Walaupun tidak ada perjanjian diantara PT Telkomsel dengan PT Indosat, Tbk.,
tetapi persoalan oligopoli sebenarnya tidak boleh hanya dilihat dari sekedar
apakah ada perjanjian atau tidak? atau berapa persentase market share-nya?. Di
dalam dunia telekomunikasi Indonesia khususnya untuk provider GSM, hanya ada
tiga perusahaan besar. Sehingga jelas jika terbukti kedua perusahaan tersebut
melakukan “kerjasama”, maka akan ada praktek oligopoli yang kolusif. Sedikitnya
perusahaan yang bergerak di sektor ini membuat mereka harus memiliki pilihan
sikap, koperatif atau non koperatif. Suatu pelaku usaha/perusahaan akan
bersikap non koperatif jika mereka berlaku sebagai diri sendiri tanpa ada
perjanjian eksplisit maupun implisit dengan pelaku usaha/perusahaan lainnya.

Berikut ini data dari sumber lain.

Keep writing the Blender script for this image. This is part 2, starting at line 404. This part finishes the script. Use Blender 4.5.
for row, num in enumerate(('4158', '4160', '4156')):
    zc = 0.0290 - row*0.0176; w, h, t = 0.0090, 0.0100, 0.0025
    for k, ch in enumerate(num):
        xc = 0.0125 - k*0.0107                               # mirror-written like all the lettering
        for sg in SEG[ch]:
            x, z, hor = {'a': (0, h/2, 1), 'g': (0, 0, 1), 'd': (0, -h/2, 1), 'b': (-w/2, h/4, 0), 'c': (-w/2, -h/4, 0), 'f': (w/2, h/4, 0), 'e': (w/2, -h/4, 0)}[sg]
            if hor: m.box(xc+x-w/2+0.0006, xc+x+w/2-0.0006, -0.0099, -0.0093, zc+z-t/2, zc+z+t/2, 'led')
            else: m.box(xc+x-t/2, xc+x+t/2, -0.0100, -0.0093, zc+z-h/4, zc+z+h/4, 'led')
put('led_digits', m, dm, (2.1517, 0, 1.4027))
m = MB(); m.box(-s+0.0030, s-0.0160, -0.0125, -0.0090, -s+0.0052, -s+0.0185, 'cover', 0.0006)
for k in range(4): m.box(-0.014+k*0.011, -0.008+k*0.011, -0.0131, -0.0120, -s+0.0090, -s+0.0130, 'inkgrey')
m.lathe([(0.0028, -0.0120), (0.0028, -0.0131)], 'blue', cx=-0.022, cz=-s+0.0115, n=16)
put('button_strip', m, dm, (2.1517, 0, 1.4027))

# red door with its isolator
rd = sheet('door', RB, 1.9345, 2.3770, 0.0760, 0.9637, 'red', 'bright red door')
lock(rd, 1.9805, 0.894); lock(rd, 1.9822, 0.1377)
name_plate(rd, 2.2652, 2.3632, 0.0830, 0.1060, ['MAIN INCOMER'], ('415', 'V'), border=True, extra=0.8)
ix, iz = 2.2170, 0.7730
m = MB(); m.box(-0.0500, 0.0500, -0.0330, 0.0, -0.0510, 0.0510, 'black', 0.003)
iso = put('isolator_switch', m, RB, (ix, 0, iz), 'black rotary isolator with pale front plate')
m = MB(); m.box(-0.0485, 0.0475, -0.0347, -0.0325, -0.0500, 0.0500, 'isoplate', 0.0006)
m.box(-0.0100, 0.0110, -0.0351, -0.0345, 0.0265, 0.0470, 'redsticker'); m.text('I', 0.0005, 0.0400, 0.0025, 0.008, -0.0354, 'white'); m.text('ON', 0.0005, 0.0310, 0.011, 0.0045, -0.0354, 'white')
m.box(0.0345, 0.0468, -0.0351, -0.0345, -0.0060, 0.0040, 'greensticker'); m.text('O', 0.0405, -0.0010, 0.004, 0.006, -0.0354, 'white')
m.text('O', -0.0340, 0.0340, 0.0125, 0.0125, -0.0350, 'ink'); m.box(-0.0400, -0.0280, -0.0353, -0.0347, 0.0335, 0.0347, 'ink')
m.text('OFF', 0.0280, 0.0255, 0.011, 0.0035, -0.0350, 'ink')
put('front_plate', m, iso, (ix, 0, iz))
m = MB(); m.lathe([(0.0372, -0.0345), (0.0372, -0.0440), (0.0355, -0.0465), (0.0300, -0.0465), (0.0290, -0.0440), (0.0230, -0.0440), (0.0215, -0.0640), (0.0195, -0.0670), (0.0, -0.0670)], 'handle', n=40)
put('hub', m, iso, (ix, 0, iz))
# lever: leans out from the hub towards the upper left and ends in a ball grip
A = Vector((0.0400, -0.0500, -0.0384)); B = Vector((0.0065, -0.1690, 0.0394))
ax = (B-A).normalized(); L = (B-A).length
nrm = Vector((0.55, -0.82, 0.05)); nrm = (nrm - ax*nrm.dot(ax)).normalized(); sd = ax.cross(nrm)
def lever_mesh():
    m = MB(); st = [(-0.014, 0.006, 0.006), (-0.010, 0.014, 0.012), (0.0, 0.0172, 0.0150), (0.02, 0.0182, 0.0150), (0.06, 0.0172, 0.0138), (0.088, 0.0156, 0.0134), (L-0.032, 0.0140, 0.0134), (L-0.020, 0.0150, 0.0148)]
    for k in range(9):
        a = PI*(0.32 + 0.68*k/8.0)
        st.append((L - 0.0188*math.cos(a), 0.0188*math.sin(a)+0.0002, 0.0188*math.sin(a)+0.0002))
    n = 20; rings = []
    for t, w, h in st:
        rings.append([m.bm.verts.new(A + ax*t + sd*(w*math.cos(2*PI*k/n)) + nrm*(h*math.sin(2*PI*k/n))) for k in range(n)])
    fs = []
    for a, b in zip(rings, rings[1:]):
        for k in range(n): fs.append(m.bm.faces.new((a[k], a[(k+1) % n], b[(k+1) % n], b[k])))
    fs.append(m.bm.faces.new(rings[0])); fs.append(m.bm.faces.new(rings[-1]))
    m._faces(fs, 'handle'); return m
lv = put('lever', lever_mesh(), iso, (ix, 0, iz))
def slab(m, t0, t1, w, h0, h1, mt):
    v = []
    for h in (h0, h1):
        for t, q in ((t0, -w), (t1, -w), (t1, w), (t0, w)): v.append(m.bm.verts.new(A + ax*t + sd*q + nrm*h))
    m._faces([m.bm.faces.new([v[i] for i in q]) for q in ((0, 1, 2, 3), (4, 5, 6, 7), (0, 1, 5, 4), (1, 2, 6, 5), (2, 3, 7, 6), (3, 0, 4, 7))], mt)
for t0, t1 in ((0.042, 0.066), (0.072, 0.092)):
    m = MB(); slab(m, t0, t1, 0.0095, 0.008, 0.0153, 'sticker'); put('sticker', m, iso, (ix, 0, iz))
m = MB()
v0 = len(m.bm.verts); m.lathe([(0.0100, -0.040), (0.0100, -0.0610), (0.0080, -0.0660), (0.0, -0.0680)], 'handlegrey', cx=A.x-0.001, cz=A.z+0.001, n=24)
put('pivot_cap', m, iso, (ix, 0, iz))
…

Keadaan inilah yang menyebabkan terjadinya perang harga. Sedangkan beberapa
pelaku usaha/perusahaan beroperasi dengan model koperatif untuk mencoba
meminimalkan persaingan. Jika pelaku usaha dalam suatu oligopoli secara aktif
bersikap koperatif satu sama lain, maka mereka telibat dalam KOLUSI.
Pada
kasus Temasek, jelas terlihat sebagai pemegang saham tentunya menginginkan
keuntungan yang sebesar-besarnya. Policy ‘mengeruk’ keuntungan ini tentunya
dituangkan di seluruh aspek yang menjadi unit bisnis usahanya, termasuk didalamnya
adalah PT Telkomsel dan PT Indosat, Tbk. Sehingga dengan status kepemilikan di
dua perusahaan tersebut akan dapat mengoptimalkan maksud dan tujuan Temasek
tersebut. Caranya memaksimumkan keuntungan tersebut adalah kolusi antara PT
Telkomsel dan PT Indosat, Tbk., dengan mempertimbangkan saling ketergantungan
mereka, sehingga mereka menghasilkan output dan harga monopoli serta
mendapatkan keuntungan monopoli. Hal ini dapat terlihat dari penentuan tarif
pulsa GSM antara PT Telkomsel dan PT Indosat, Tbk., dimana boleh dikatakan
tarif harga pulsa GSM di Indonesia adalah salah satu yang termahal di dunia.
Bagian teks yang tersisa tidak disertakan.